The rise of the yuan sends shivers down the spine of America's financial elite: fearing that the dollar's decline is just around the corner Wall Street financiers are making vain attempts to damage the Chinese stock market and undermine investors' confidence in China's currency.
"The Chinese are in the process of displacing the monopoly of the US dollar. They are dropping their US Treasury bonds, stockpiling gold reserves, and opening regional distribution banks for their own national currency. This will give them easier access to capital markets and insulate them from financial manipulation by Washington and Wall Street," award-winning author, sociologist and geopolitical analyst Mahdi Darius Nazemroaya noted in his article for Strategic Culture Foundation.
At the same time, the EU banks and governments find the Chinese currency very attractive due to its stability. Thus far, Washington and Wall Street have launched a financial war against Beijing and Moscow.
"Using speculation as a psychological weapon and market manipulation, the US launched a financial strike against the Chinese. This was done through an attempt to sink or crash the Chinese stock market and hurt investor confidence in the Chinese economy and its stocks. Beijing, however, reacted quickly by imposing controls on investment withdrawals. This prevented the snowballing of stock selloffs and defused the US financial bomb," Nazemroaya emphasized.
The US Congress and White House accused Beijing of "financial manipulation." But the truth of the matter is that the US financial elite wanted the Chinese to let the yuan to rise thus far ruining the country's economy.
"As US financial institutions began trying to hurt investor confidence in China through psychological tactics claiming that the Chinese economy was slowing down and that the Chinese market was in free fall, Beijing announced that it had bought 600 tons of gold in the span of a month and the People's Bank of China had got rid of over 17 billion US dollars from its foreign exchange reserves," the author elaborated.
"Push China and it will push back," Nazemroaya stressed.
Citing Zero Hedge, a financial market webpage, he pointed out that China has been "aggressively" selling its US Treasury bonds "to the tune of $107 billion," triggering fears that the move could hit the US economy heavily.

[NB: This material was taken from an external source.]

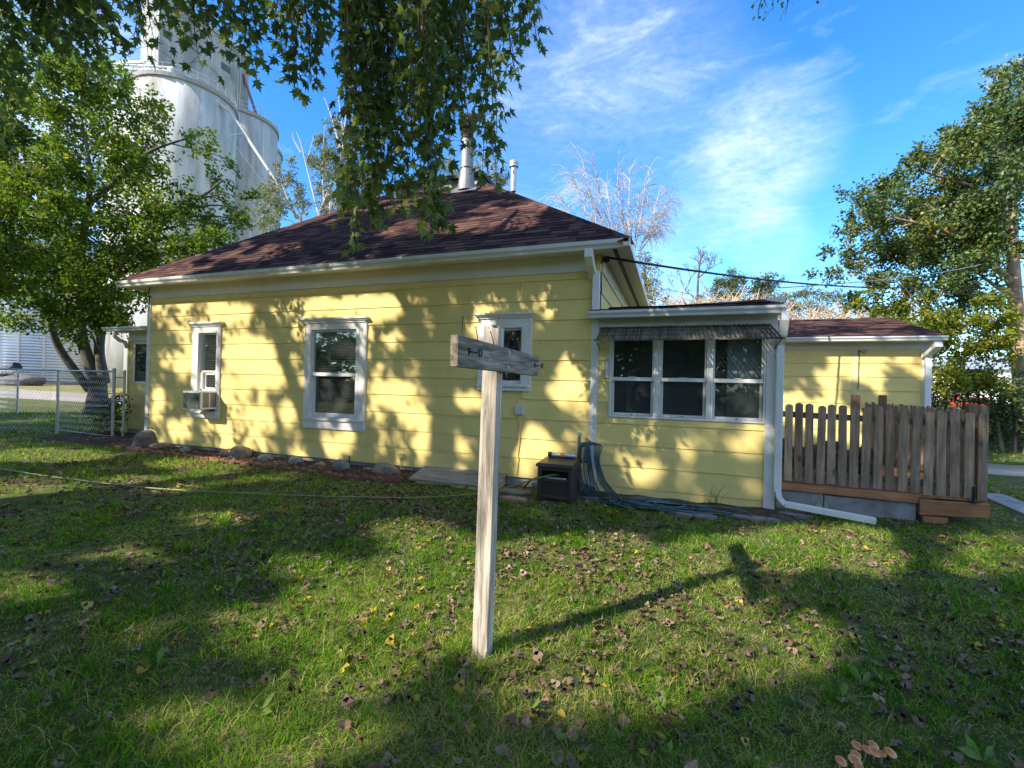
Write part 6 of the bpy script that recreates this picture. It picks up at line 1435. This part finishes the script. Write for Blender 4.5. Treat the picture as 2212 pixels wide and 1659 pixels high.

"Beijing, of course, is the largest foreign holder of US Treasury debt, estimated at close to $1.5 trillion. Part of that is held in custodial accounts in Europe. So, if the regime were to suddenly start dumping that debt, the effect could be cataclysmic for the US economy," US journalist Alex Newman wrote on August 31, 2015.
It is worth mentioning that not everything is rosy in the garden of the US economy: America's stock market downturn on August 24, 2015 has indicated that clearly.
"Many blamed the crash on China's recent currency devaluation. It is true that the crash was caused by a flawed monetary policy. However, the fault lies not with China's central bank but with the US Federal Reserve. The Federal Reserve's inflationary policies distort the economy, creating bubbles, which in turn create a booming stock market and the illusion of widespread prosperity. Inevitably, the bubble bursts, the market crashes, and the economy sinks into a recession," former American congressman Dr. Ron Paul highlighted.
Instead of waging financial wars against China, Washington and Wall Street should be focused on the US' own domestic problems, Nazemroaya remarked, adding that "despite the wishes of Wall Street and Washington, the Silk World Order is moving forward."